The plan highlights that many countries around the world undertook these upgrades decades ago, including Germany which gave renewables priority access to its grid since the 1990s. And while it would be expensive, the HPP argues that the money we save by getting rid of carbon fuels will fund the transition with money to spare.

The plan also outlines the economic benefits of switching to clean energy, explaining that Australia will get an $800 billion slice of the global renewable investments boom, save $9 billion per year on power sector fuel costs and $11 billion a year on transport fuel costs.

So we get a new electrical grid that rewards users to use renewable power, while installing their own solar panels to feed into the grid. Yes, this will come at a large cost, but it will be offset by savings. Particularly what we'll save by not dealing with the worst of climate change.

But will renewable energy create jobs and growth?

The Economic Cost of Not Taking Action

We're often told about the impacts of not taking action on climate change in terms of rising sea levels, worsening droughts, a dying Great Barrier Reef. But if we are to just focus in on the economic implications, the picture isn't any less disastrous.
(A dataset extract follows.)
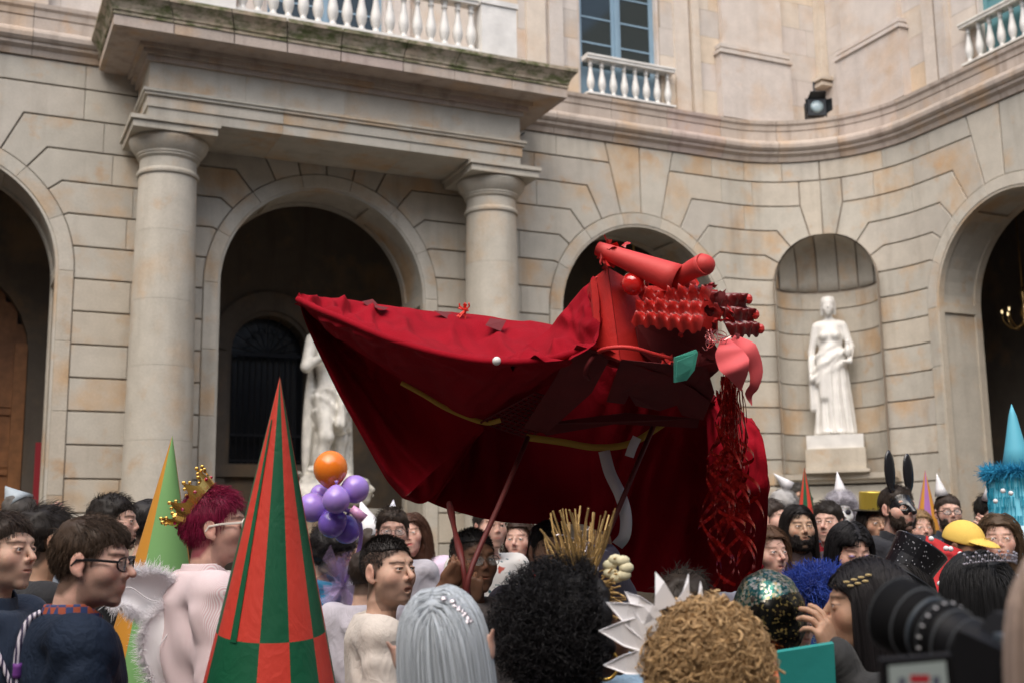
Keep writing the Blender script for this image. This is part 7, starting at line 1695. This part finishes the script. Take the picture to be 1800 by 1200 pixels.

The Great Barrier Reef generates over $5 billion in tourism revenue each year. Yet we're allowing rising sea temperatures and ocean acidification from CO2 to threaten its existence . Bushfires cost the Australian economy $77 million a year, a figure that will only rise as summers become hotter and drier. As will the cost of drought, the worst of which already set Australia back upwards of $5 billion .

Looking at climate change from a strictly economic sense, it seems obvious that Australia should make the switch to renewable energy. The impact of natural disasters and the possibility that we'll just run out of coal eventually mean we need to take action sooner rather than later.

And then there's a less tangible argument for urgent action on climate change. That is, we'd just like to keep the reef.